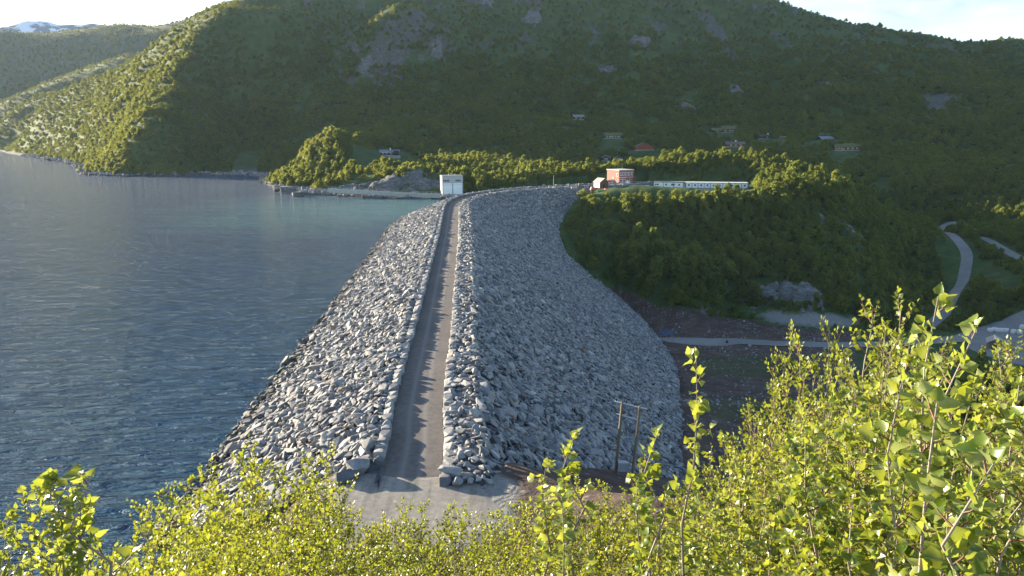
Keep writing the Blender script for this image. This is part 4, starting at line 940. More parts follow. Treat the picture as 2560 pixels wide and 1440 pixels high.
# ---- posts, blocks and odds and ends at the far end of the crest
def onground(x, y, r): p = at_r(x, y, r); return (p[0], p[1], float(terrain_z(p[0:1], p[1:2])[0]))
for x, y, lb in [(1422, 469, 'stout timber gate post at the far end of the crest road, lake side'), (1448, 468, 'stout timber gate post at the far end of the crest road, shed side')]:
    q = at_z(x, y, 0); t = thing('gate_post', lb, 'post', tuple(q), .2, 'gate posts at the far end of the crest road'); MB().box((0, 0, .9), (.8, .8, 2.1)).build('shaft', M_POLE, t); MB().box((0, 0, 2.0), (1.0, 1.0, .18)).build('cap', M_WOODLT, t)
for k, x in enumerate((1430, 1435.5, 1441)):
    q = at_z(x, 471, 0); t = thing('concrete_block', ['concrete road block nearest the lake in the row between the gate posts', 'middle concrete road block in the row between the gate posts', 'concrete road block nearest the shed in the row between the gate posts'][k], 'block', tuple(q), .3, 'concrete blocks between the gate posts'); MB().box((0, 0, .4), (1.0, .8, .9), taper=.86).build('block', M_CONC, t)
for x, lb in ((1170, 'short dark bollard on the lake side of the road where it bends'), (1180.5, 'short dark bollard on the valley side of the road where it bends')):
    q = at_z(x, 494, 0); t = thing('bollard', lb, 'bollard', tuple(q), 0, 'bollards at the bend of the crest road'); MB().tube([(0, 0, 0), (0, 0, 1.3)], [.14, .12], 8).build('shaft', M_DARK, t)
q = onground(1384, 468, 440); t = thing('lamp_mast', 'thin bare mast standing in front of the pale birches', 'mast', q); MB().tube([(0, 0, 0), (0, 0, 9.5)], [.11, .06], 6).build('shaft', M_STEEL, t)
q = at_z(1481, 474, -.3); t = thing('plastic_barrier', 'orange plastic barrier beside the small brown shed', 'barrier', tuple(q), .4); MB().box((0, 0, .7), (2.6, .9, 1.5), taper=.6).build('barrier_body', M_ORANGE, t)
q = at_z(1521, 478, -1.2); t = thing('tarpaulin_stack', 'low stack under an orange tarpaulin on the knoll edge below the red house', 'tarpaulin', tuple(q), .25); MB().gable_wall(4.2, 2.6, 0, .9, .7).build('cover', M_ORANGE, t)
for k, (x, lb) in enumerate(((1604, 'low white site crate nearer the dark parked car'), (1617, 'low white site crate nearer the shorter barracks'))):
    q = at_z(x, 468.5, -.6); t = thing('site_crate', lb, 'crate', tuple(q), .15, 'white site crates by the barracks'); MB().box((0, 0, .5), (2.4, 1.4, 1.0)).build('body', M_WHITE, t); MB().box((0, 0, 1.06), (2.5, 1.5, .1)).build('lid', M_PANEL, t)
q = at_r(1955, 349, 748); t = thing('red_shed', 'low red shed just past the black cabin at the clearing edge', 'shed', tuple(q), .1); MB().gable_wall(6, 4, 0, 1.8, 1.2).build('wall', M_RED, t); MB().gable(6, 4, 1.8, 1.2, .15, .3).build('roof', M_BRNROOF, t)
# ---- valley floor objects
def vz(x, y, z, up=0): p = at_z(x, y, z); return (p[0], p[1], float(terrain_z(p[0:1], p[1:2])[0])+up)
q = vz(1666, 846, -47, .2); t = thing('solar_array', 'blue solar panel array on a stand at the toe of the dam', 'solar panel', q, .05)
pnl = MB().box((0, 0, 0), (5.4, .1, 2.2)).build('panel', M_PV, t); pnl.location = (0, 0, 2.3); pnl.rotation_euler = (-.5, 0, 0)
for x in (-2.2, 0, 2.2): MB().tube([(x, .3, -.3), (x, .3, 2.2)], .07, 5).build('leg', M_STEEL, t)
q = vz(1817, 862, -47, .2); t = thing('barrel', 'small dark barrel standing alone on the valley track', 'barrel', q); MB().tube([(0, 0, 0), (0, 0, .15), (0, 0, .9), (0, 0, 1.0)], [.42, .45, .45, .40], 10).build('drum', M_BROWN, t)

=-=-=

*What you need to do:* Write out again every line above exactly as given; the pictures do not belong in the copy.

*Response below:*
Keep writing the Blender script for this image. This is part 4, starting at line 940. More parts follow. Treat the picture as 2560 pixels wide and 1440 pixels high.
# ---- posts, blocks and odds and ends at the far end of the crest
def onground(x, y, r): p = at_r(x, y, r); return (p[0], p[1], float(terrain_z(p[0:1], p[1:2])[0]))
for x, y, lb in [(1422, 469, 'stout timber gate post at the far end of the crest road, lake side'), (1448, 468, 'stout timber gate post at the far end of the crest road, shed side')]:
    q = at_z(x, y, 0); t = thing('gate_post', lb, 'post', tuple(q), .2, 'gate posts at the far end of the crest road'); MB().box((0, 0, .9), (.8, .8, 2.1)).build('shaft', M_POLE, t); MB().box((0, 0, 2.0), (1.0, 1.0, .18)).build('cap', M_WOODLT, t)
for k, x in enumerate((1430, 1435.5, 1441)):
    q = at_z(x, 471, 0); t = thing('concrete_block', ['concrete road block nearest the lake in the row between the gate posts', 'middle concrete road block in the row between the gate posts', 'concrete road block nearest the shed in the row between the gate posts'][k], 'block', tuple(q), .3, 'concrete blocks between the gate posts'); MB().box((0, 0, .4), (1.0, .8, .9), taper=.86).build('block', M_CONC, t)
for x, lb in ((1170, 'short dark bollard on the lake side of the road where it bends'), (1180.5, 'short dark bollard on the valley side of the road where it bends')):
    q = at_z(x, 494, 0); t = thing('bollard', lb, 'bollard', tuple(q), 0, 'bollards at the bend of the crest road'); MB().tube([(0, 0, 0), (0, 0, 1.3)], [.14, .12], 8).build('shaft', M_DARK, t)
q = onground(1384, 468, 440); t = thing('lamp_mast', 'thin bare mast standing in front of the pale birches', 'mast', q); MB().tube([(0, 0, 0), (0, 0, 9.5)], [.11, .06], 6).build('shaft', M_STEEL, t)
q = at_z(1481, 474, -.3); t = thing('plastic_barrier', 'orange plastic barrier beside the small brown shed', 'barrier', tuple(q), .4); MB().box((0, 0, .7), (2.6, .9, 1.5), taper=.6).build('barrier_body', M_ORANGE, t)
q = at_z(1521, 478, -1.2); t = thing('tarpaulin_stack', 'low stack under an orange tarpaulin on the knoll edge below the red house', 'tarpaulin', tuple(q), .25); MB().gable_wall(4.2, 2.6, 0, .9, .7).build('cover', M_ORANGE, t)
for k, (x, lb) in enumerate(((1604, 'low white site crate nearer the dark parked car'), (1617, 'low white site crate nearer the shorter barracks'))):
    q = at_z(x, 468.5, -.6); t = thing('site_crate', lb, 'crate', tuple(q), .15, 'white site crates by the barracks'); MB().box((0, 0, .5), (2.4, 1.4, 1.0)).build('body', M_WHITE, t); MB().box((0, 0, 1.06), (2.5, 1.5, .1)).build('lid', M_PANEL, t)
q = at_r(1955, 349, 748); t = thing('red_shed', 'low red shed just past the black cabin at the clearing edge', 'shed', tuple(q), .1); MB().gable_wall(6, 4, 0, 1.8, 1.2).build('wall', M_RED, t); MB().gable(6, 4, 1.8, 1.2, .15, .3).build('roof', M_BRNROOF, t)
# ---- valley floor objects
def vz(x, y, z, up=0): p = at_z(x, y, z); return (p[0], p[1], float(terrain_z(p[0:1], p[1:2])[0])+up)
q = vz(1666, 846, -47, .2); t = thing('solar_array', 'blue solar panel array on a stand at the toe of the dam', 'solar panel', q, .05)
pnl = MB().box((0, 0, 0), (5.4, .1, 2.2)).build('panel', M_PV, t); pnl.location = (0, 0, 2.3); pnl.rotation_euler = (-.5, 0, 0)
for x in (-2.2, 0, 2.2): MB().tube([(x, .3, -.3), (x, .3, 2.2)], .07, 5).build('leg', M_STEEL, t)
q = vz(1817, 862, -47, .2); t = thing('barrel', 'small dark barrel standing alone on the valley track', 'barrel', q); MB().tube([(0, 0, 0), (0, 0, .15), (0, 0, .9), (0, 0, 1.0)], [.42, .45, .45, .40], 10).build('drum', M_BROWN, t)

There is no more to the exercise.